Gostava de discutir menos vezes contigo por causa de parvoíces sem grande importância, mas não é fácil, e tu sabes. Acabou a manteiga. Faltámos a uma consulta que não estava na agenda. Não estendemos a roupa…
Não dormimos há muitos meses, mas não é como naquelas fases loucas da nossa vida, é um não dormir que cansa e que nos leva as forças. Gostava de poder saber tudo sobre o teu dia no trabalho, mas normalmente acabo por me esquecer de perguntar, entre banhos, colos e mais um “mãeeeee” qualquer. Não conseguimos ter uma conversa seguida sem sermos interrompidos. Gostava de discutir menos contigo sobre compras, contas, horários, rotinas e comida. Passamos o tempo aos encontrões entre o quarto e a casa de banho, tu dás banho a um, eu vou vestindo o outro, eles chamam por nós e eu chamo por ti. Fazemos muitas perguntas um ao outro, mas não as que eu gostaria de te fazer. Era bom conseguir perguntar-te como estás, em vez de “O que vamos jantar? Quem o leva à escola? Já lhe deste o xarope?”.
Gostava de discutir menos contigo. Mas às vezes estou só rabugenta, sabes. A nossa vida fica mais difícil. Passamos todo o tempo disponível juntos, mas pouco resta para nós os dois. A nossa vida deixou de ser simples como eram as nossas sextas-feiras à noite, as idas constantes ao cinema, os jantares tardios, as manhãs na cama, os passeios em que o tempo para falar me parece agora infinito.
Há uns anos atrás, era tudo mais fácil. Não era melhor, era apenas mais simples. Éramos só nós dois. Cheios de sonhos e planos. O mundo girava à nossa volta. Eu podia ouvir-te e falávamos horas seguidas. Podíamos ser egocêntricos. Não nos apetecia discutir por parvoíces. Não estávamos enterrados em rotinas e responsabilidades.

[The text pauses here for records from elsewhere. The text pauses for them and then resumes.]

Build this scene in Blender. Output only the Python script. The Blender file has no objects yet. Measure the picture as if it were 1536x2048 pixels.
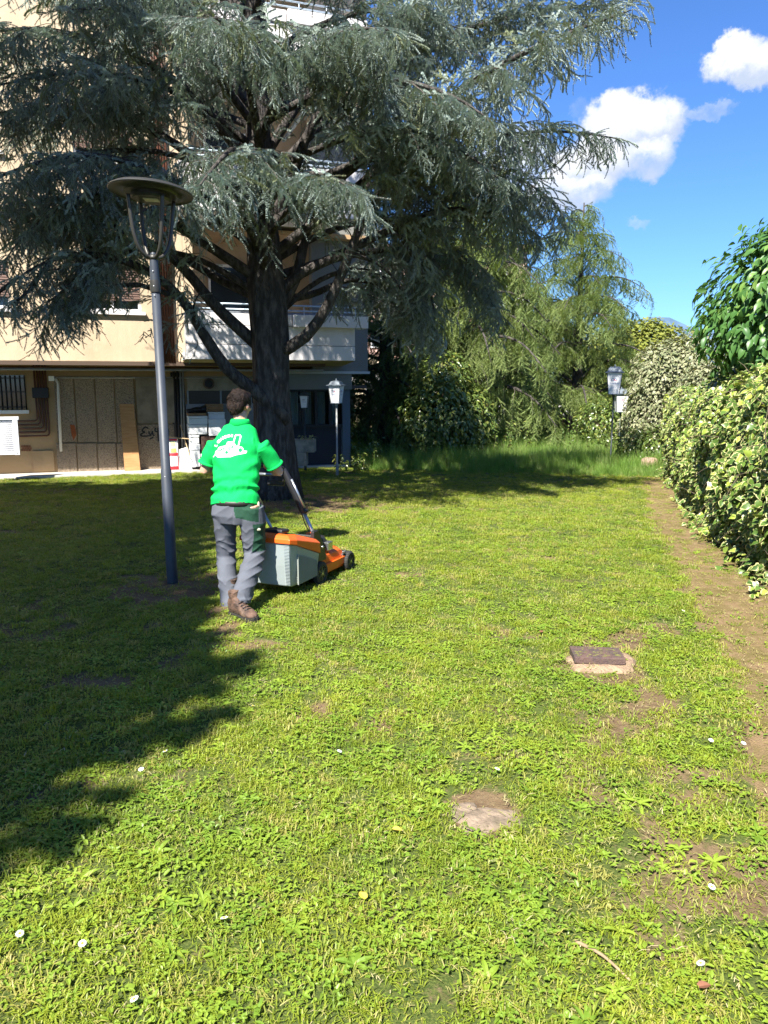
import bpy, bmesh, math, random
import numpy as np
from mathutils import Vector, Matrix, Euler
from mathutils.bvhtree import BVHTree
random.seed(7); rng = np.random.default_rng(7)
sc = bpy.context.scene; COL = sc.collection
PI = math.pi; R = math.radians
# ---------------------------------------------------------------- camera
CAMH = 1.8; PITCH = math.atan((1024-765)/1539.0)
cam = bpy.data.cameras.new('camera'); cam_o = bpy.data.objects.new('camera', cam); COL.objects.link(cam_o)
cam.sensor_fit = 'VERTICAL'; cam.sensor_height = 24.0; cam.lens = 24.0*1539/2048
cam.clip_start = 0.05; cam.clip_end = 6000
cam_o.location = (0, 0, CAMH); cam_o.rotation_euler = (PI/2-PITCH, 0, 0)
sc.camera = cam_o
# ---------------------------------------------------------------- light
SUN_EL = R(51); SUN_AZ = R(206)      # clockwise from +Y : behind the camera, a little to the left
TOSUN = Vector((math.sin(SUN_AZ)*math.cos(SUN_EL), math.cos(SUN_AZ)*math.cos(SUN_EL), math.sin(SUN_EL)))
sl = bpy.data.lights.new('sun', 'SUN'); sl.energy = 5.0; sl.angle = R(0.53); sl.color = (1.0, 0.955, 0.87)
so = bpy.data.objects.new('sun', sl); COL.objects.link(so); so.rotation_euler = TOSUN.to_track_quat('Z', 'Y').to_euler()
so.location = (-8, -20, 30)
sc.view_settings.view_transform = 'Standard'; sc.view_settings.look = 'None'
sc.view_settings.gamma = 1.0; sc.view_settings.use_curve_mapping = False
sc.view_settings.exposure = 1.6
sc.cycles.use_denoising = True
sc.cycles.max_bounces = 6; sc.cycles.diffuse_bounces = 3; sc.cycles.glossy_bounces = 2
sc.cycles.transmission_bounces = 3; sc.cycles.transparent_max_bounces = 6
sc.cycles.sample_clamp_indirect = 6

def cray(px, py):
    """direction (with y = 1) through a point of the 1536x2048 picture"""
    u = (px-768)/1539.0; v = (py-1024)/1539.0
    c, s = math.cos(PITCH), math.sin(PITCH)
    y = c - v*s; z = -s - v*c
    return Vector((u/y, 1.0, z/y))
def at(px, py, Y): return Vector((0, 0, CAMH)) + cray(px, py)*Y

wd = bpy.data.worlds.new('World'); sc.world = wd; wd.use_nodes = True
nt = wd.node_tree; nt.nodes.clear()
def N(nt, t, **k):
    n = nt.nodes.new(t)
    for a, b in k.items():
        if a.startswith('i_'):
            key = a[2:]
            key = int(key) if key.isdigit() else key.replace('_', ' ')
            n.inputs[key].default_value = b
        else: setattr(n, a, b)
    return n
def L(nt, a, b): nt.links.new(a, b)
def MATH(nt, op, a=None, b=None, c=None, clamp=False):
    n = nt.nodes.new('ShaderNodeMath'); n.operation = op; n.use_clamp = clamp
    for i, v in enumerate((a, b, c)):
        if v is None: continue
        if isinstance(v, (int, float)): n.inputs[i].default_value = v
        else: nt.links.new(v, n.inputs[i])
    return n.outputs[0]
def VMATH(nt, op, a=None, b=None):
    n = nt.nodes.new('ShaderNodeVectorMath'); n.operation = op
    for i, v in enumerate((a, b)):
        if v is None: continue
        if isinstance(v, (tuple, list, Vector)): n.inputs[i].default_value = v
        else: nt.links.new(v, n.inputs[i])
    return n
def MIX(nt, f, a, b, mode='MIX'):
    n = nt.nodes.new('ShaderNodeMix'); n.data_type = 'RGBA'; n.blend_type = mode
    for i, v in ((0, f), (6, a), (7, b)):
        if isinstance(v, (int, float)): n.inputs[i].default_value = v
        elif isinstance(v, (tuple, list)): n.inputs[i].default_value = (*v[:3], 1)
        else: nt.links.new(v, n.inputs[i])
    return n.outputs[2]
def SMOOTH(nt, v, lo, hi):
    n = nt.nodes.new('ShaderNodeMapRange'); n.interpolation_type = 'SMOOTHSTEP'
    nt.links.new(v, n.inputs[0]); n.inputs[1].default_value = lo; n.inputs[2].default_value = hi
    return n.outputs[0]

sky = N(nt, 'ShaderNodeTexSky', sky_type='NISHITA', sun_disc=False, sun_elevation=SUN_EL, sun_rotation=SUN_AZ,
        air_density=1.0, dust_density=0.4, ozone_density=2.2, altitude=200)
# clouds: each a cluster of soft puffs in the sky, by direction
geo = N(nt, 'ShaderNodeTexCoord')
vdir = geo.outputs['Generated']
nz = N(nt, 'ShaderNodeTexNoise', i_Scale=26.0, i_Detail=7.0, i_Roughness=0.62); L(nt, vdir, nz.inputs['Vector'])
nz2 = N(nt, 'ShaderNodeTexNoise', i_Scale=9.0, i_Detail=4.0, i_Roughness=0.5); L(nt, vdir, nz2.inputs['Vector'])
off = VMATH(nt, 'SUBTRACT', nz.outputs['Color'], (0.5, 0.5, 0.5)).outputs[0]
off = VMATH(nt, 'SCALE', off); off.inputs['Scale'].default_value = 0.065; off = off.outputs[0]
vd = VMATH(nt, 'ADD', vdir, off).outputs[0]
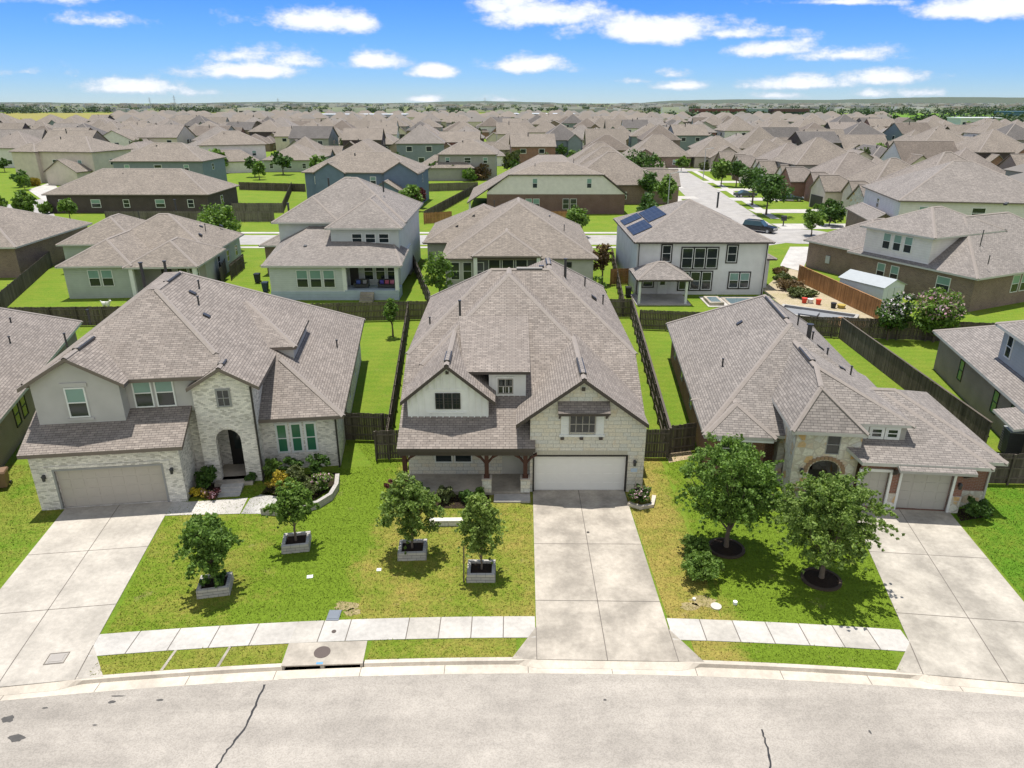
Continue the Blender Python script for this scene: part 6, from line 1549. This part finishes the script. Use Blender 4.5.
tree('small tree at the far left yard before the cream house',25,190,3.5,1.7,GREENY,234,1.1,.2); tree('orange flowering bush below the cream house',35,186,2.0,1.5,GOLD,235,1.0,.05)
# small trees among the far houses
protos=[make_tree('far_tree','far tree',(0,0,-500),6.5,1.2,2.8,2.8,300+i,34,22,.5,.95,[DEEP,OAK_D,OLIVE][i],'tree',None,trunk_r=.16,limbs=3) for i in range(3)]
q=random.Random(3)
for i in range(240):
    yy=q.uniform(180,560)**1.0; xx=q.uniform(-.75,.75)*yy
    px=512+CF*xx/(yy*math.cos(CP)+CH*math.sin(CP))
    if 40<px<240 and yy<215 or (24<xx<66 and yy<240): continue
    if min(((xx-s[1])**2+(yy-s[0])**2 for s in slots),default=1e9)<81 or any((xx-h[0])**2+(yy-h[1])**2<(h[2]+1)**2 for h in HOUSES): continue
    o=dup(protos[i%3]); o.location=(xx,yy,0); s=q.uniform(.6,1.15); o.scale=(s,s,s*q.uniform(.9,1.2)); o.rotation_euler=(0,0,q.uniform(0,6))
    o['label']='small dark green tree showing between far rooftops'; o['group']='small trees between the far rooftops'
for p_ in protos:
    for c in list(p_.children): bpy.data.objects.remove(c)
    bpy.data.objects.remove(p_)
# woods towards the horizon: one mass
rng=np.random.default_rng(77); cs=[];rs=[]
def wood(n,x0,x1,y0,y1,h=7):
    for _ in range(n):
        x_=rng.uniform(x0,x1); y_=rng.uniform(y0,y1); cs.append((x_,y_,h*rng.uniform(.3,.6))); rs.append(h*rng.uniform(.6,1.1))
wood(260,-2600,-500,1480,1900,11); wood(130,-700,-250,1500,2100,9); wood(120,-250,500,1500,2200,9); wood(420,350,2400,1350,2000,11); wood(60,390,520,600,700,7); wood(90,340,760,700,820,8); wood(160,500,1500,1150,1350,10); wood(100,-1300,-900,1400,1500,12); wood(500,-4500,4500,2300,4500,13); wood(40,-120,-60,900,960,8); wood(60,100,400,900,1100,8)
V=leaf_cloud(cs,rs,46,1.9,rng,.6,.7); tag(quads('distant_woods',V,[leafmat('leaf_far',(.03,.06,.02),(.07,.11,.03),.1)]),'dark band of distant woods along the horizon','woods',kind='stuff')
# ================================================================== vehicles and street things
def car(label,c,rot,col,suv=True,name='parked_car'):
    t=thing(name,label,'car',(c[0],c[1],.03),rot); L=5.2 if suv else 4.7; w_=1.95; H=1.85 if suv else 1.45
    prof=[(-L/2,.35),(-L/2,1.0),(-L/2+.15,1.08),(L/2-1.35,1.08),(L/2-.1,.92),(L/2,.75),(L/2,.35)] if suv else [(-L/2,.3),(-L/2,.85),(-L/2+.9,.92),(L/2-1.2,.9),(L/2-.1,.72),(L/2,.6),(L/2,.3)]
    m=MB(); n=len(prof)
    for s in (-1,1):
        P=[(x,s*w_/2*(.97 if z>.9 else 1),z) for x,z in prof]; m.face(P if s<0 else P[::-1])
    for i in range(n):
        a,b=prof[i],prof[(i+1)%n]; f=lambda z:w_/2*(.97 if z>.9 else 1)
        m.face([(a[0],f(a[1]),a[1]),(b[0],f(b[1]),b[1]),(b[0],-f(b[1]),b[1]),(a[0],-f(a[1]),a[1])])
    z0=1.07 if suv else .9; x0,x1=(-L/2+.1,L/2-1.55) if suv else (-L/2+.8,L/2-1.5); r0,r1=(x0+.25,x1-.75) if suv else (x0+.7,x1-.9)
    m.hexa([(r0,-w_*.38,H-.05),(r1,-w_*.38,H-.05),(r1,w_*.38,H-.05),(r0,w_*.38,H-.05)],[(r0+.1,-w_*.35,H),(r1-.1,-w_*.35,H),(r1-.1,w_*.35,H),(r0+.1,w_*.35,H)])
    for xx in (x0+.05,(r0+r1)/2): pass
    cp=NT('car_paint_'+str(col)); cp.fin(col,.25,.6); m.build('body',cp.m,t)
    m=MB(); m.hexa([(x0,-w_*.47,z0),(x1,-w_*.47,z0),(x1,w_*.47,z0),(x0,w_*.47,z0)],[(r0,-w_*.385,H-.05),(r1,-w_*.385,H-.05),(r1,w_*.385,H-.05),(r0,w_*.385,H-.05)]); m.build('cabin_glass',glassmat('car_glass',(.05,.09,.10),.06),t)
    for sx in (-1,1):
        for sy in (-1,1):
            m=MB(); x=sx*L*.31; m.tube((x,sy*(w_/2-.2),.36),(x,sy*(w_/2+.02),.36),.36,n=16); wh=m.build('wheel',METAL_D,t)
            m=MB(); m.tube((x,sy*(w_/2+.02),.36),(x,sy*(w_/2+.035),.36),.22,n=12); m.build('rim',METAL_G,wh)
    for sy in (-1,1):
        m=MB(); m.box(L/2-.04,L/2+.02,sy*w_*.4-.2,sy*w_*.4+.2,.68,.85); m.build('headlight',plain('lamp_clear',(.7,.72,.74),.2,.6),t)
        m=MB(); m.box(-L/2-.02,-L/2+.03,sy*w_*.42-.12,sy*w_*.42+.12,.75,1.0); m.build('tail_light',plain('lamp_red',(.3,.02,.02),.3,.5),t)
    m=MB(); m.box(L/2-.03,L/2+.02,-.5,.5,.5,.82); m.build('grille',METAL_G,t)
    for s in (-1,1): m=MB(); m.box(x1-.35,x1-.15,s*w_*.5,s*(w_*.5+.2),z0,z0+.18); m.build('mirror',cp.m,t)
    return t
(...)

Era mais simples. Mas nem tu nem eu trocávamos isto por nada. Este caos que nos completa. Passamos dias numa correria meio louca, mas ambos escolhemos ser pais assim. Espero que, no final, ainda tenhamos o que falar, tal como há uns anos atrás.
Por agora, restam-nos os encontrões no corredor, os olhares cúmplices, as mãos que damos enquanto eles dormem no carro, os beijos rápidos quando os tiras do banho e eu os levo para vestir, o inevitável adormecer juntos no sofá, os abraços com eles os dois sempre entre as nossas pernas.
Gostava de discutir menos contigo, mas quero que saibas que que este amor louco a quatro, nasceu quando éramos apenas dois.
2019-02-01 at 00:11
que texto lindo Andréia! Conseguiste emocionar. Retratas bem muito do que sinto hoje… E somos só 3, aqui por casa!!!